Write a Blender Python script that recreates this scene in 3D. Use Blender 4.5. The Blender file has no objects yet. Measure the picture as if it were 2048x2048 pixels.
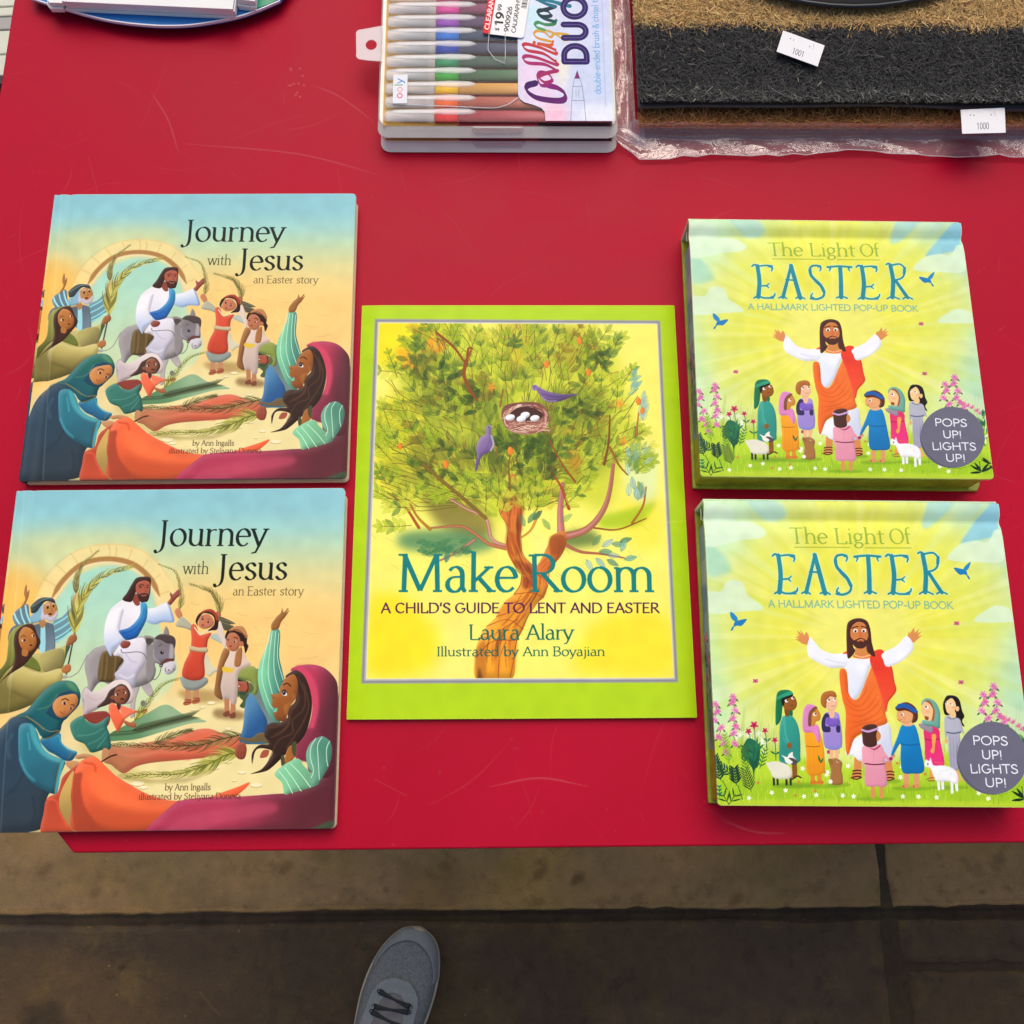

..........

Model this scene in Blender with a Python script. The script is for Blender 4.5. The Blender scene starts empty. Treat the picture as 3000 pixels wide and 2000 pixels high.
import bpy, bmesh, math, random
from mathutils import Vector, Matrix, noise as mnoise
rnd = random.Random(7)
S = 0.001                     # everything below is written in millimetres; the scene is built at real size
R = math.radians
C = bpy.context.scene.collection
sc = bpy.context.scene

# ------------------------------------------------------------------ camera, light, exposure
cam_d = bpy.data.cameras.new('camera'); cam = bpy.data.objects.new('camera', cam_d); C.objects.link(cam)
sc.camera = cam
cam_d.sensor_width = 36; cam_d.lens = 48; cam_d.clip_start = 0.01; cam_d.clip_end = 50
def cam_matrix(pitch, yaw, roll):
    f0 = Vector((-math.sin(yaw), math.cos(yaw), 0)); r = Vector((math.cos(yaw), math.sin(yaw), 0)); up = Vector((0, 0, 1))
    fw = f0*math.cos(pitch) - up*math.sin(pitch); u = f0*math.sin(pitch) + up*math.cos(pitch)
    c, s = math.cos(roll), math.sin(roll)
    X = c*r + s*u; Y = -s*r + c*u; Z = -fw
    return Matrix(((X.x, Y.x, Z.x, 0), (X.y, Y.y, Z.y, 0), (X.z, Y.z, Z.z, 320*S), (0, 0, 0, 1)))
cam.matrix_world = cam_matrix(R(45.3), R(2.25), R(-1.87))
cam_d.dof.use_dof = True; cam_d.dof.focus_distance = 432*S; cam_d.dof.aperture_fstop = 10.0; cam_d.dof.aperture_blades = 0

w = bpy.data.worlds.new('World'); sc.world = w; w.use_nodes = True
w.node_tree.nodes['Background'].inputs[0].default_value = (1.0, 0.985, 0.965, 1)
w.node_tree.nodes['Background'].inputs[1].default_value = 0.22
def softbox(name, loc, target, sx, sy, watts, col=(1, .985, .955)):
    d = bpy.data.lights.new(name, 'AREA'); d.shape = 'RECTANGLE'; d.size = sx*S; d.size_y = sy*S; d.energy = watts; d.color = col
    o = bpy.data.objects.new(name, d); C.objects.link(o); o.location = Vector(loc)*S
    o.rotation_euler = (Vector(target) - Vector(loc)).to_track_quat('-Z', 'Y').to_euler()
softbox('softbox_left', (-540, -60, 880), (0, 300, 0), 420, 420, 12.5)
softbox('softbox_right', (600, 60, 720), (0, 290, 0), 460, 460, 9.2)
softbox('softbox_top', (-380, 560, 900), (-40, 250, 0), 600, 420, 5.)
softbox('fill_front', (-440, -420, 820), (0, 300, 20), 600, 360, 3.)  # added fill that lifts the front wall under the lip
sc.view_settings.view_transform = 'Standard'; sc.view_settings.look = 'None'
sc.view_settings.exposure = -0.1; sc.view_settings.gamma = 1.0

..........

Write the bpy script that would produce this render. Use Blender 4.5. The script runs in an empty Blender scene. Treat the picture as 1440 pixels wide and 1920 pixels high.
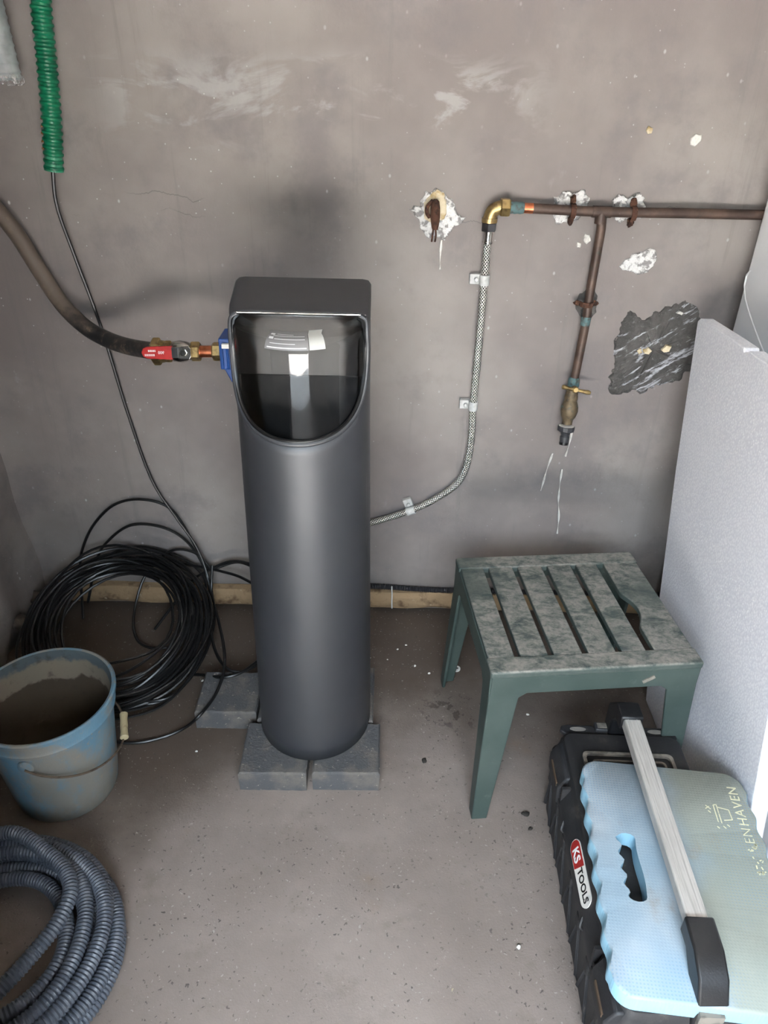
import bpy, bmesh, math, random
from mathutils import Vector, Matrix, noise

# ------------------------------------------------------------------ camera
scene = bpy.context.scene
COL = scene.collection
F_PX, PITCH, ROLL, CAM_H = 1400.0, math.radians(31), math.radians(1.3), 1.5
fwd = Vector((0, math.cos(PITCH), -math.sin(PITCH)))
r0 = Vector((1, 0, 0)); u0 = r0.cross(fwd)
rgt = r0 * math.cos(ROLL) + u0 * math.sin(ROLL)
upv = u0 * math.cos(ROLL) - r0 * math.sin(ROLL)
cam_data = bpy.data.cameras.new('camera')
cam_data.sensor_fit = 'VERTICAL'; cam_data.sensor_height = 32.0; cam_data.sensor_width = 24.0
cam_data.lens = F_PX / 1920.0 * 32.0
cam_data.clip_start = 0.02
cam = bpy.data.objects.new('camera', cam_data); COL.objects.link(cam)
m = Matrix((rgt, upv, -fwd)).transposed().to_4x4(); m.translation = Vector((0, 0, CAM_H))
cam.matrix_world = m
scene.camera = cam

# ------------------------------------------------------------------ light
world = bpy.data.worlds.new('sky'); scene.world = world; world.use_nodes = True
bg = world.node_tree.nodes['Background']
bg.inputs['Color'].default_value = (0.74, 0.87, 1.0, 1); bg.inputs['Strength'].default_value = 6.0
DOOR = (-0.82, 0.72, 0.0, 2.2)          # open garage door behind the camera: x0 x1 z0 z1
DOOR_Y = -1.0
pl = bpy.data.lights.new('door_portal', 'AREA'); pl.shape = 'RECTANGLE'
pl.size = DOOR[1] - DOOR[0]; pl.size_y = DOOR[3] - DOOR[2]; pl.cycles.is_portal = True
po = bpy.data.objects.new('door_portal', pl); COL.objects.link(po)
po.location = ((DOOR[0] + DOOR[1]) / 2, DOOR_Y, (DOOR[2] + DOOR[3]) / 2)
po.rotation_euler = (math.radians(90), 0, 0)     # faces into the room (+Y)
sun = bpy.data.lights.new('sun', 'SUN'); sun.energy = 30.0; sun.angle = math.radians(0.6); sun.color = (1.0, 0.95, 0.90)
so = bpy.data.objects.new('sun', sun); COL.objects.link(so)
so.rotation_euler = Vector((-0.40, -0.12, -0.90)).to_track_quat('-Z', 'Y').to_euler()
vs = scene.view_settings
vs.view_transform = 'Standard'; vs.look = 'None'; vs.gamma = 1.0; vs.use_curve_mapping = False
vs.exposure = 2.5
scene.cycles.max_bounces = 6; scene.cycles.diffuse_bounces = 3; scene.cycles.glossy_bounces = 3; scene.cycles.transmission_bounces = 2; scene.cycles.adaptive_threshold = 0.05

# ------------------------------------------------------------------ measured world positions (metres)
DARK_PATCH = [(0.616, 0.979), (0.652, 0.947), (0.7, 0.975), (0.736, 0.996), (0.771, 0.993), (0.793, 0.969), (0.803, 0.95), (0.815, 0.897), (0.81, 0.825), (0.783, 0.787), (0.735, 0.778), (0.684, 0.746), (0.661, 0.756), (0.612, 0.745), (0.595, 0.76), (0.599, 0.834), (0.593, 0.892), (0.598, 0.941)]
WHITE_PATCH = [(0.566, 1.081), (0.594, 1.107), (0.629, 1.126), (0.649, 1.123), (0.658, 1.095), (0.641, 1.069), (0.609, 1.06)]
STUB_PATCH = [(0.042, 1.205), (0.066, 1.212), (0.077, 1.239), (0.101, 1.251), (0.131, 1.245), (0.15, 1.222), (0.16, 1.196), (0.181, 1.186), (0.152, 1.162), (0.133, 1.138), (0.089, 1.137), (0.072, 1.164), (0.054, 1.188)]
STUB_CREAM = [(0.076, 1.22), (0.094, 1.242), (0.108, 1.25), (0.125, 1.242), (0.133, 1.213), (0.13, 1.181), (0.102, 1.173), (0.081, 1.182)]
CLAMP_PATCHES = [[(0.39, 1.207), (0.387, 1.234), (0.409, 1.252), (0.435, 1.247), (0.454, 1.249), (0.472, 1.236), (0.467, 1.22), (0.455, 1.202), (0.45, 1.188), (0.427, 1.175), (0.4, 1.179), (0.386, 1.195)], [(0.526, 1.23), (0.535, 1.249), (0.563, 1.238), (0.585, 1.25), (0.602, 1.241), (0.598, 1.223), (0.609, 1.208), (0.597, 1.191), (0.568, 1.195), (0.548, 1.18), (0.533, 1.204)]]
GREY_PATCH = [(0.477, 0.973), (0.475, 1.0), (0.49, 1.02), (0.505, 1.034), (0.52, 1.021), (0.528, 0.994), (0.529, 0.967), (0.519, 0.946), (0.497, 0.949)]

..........

[Requirement]:
Return exactly, and only, the lines from the one containing "Model this scene" down to the one containing "sc = bpy.context.scene", with both of those lines included.

[Solution to the problem]:
Model this scene in Blender with a Python script. The script is for Blender 4.5. The Blender scene starts empty. Treat the picture as 3000 pixels wide and 2000 pixels high.
import bpy, bmesh, math, random
from mathutils import Vector, Matrix, noise as mnoise
rnd = random.Random(7)
S = 0.001                     # everything below is written in millimetres; the scene is built at real size
R = math.radians
C = bpy.context.scene.collection
sc = bpy.context.scene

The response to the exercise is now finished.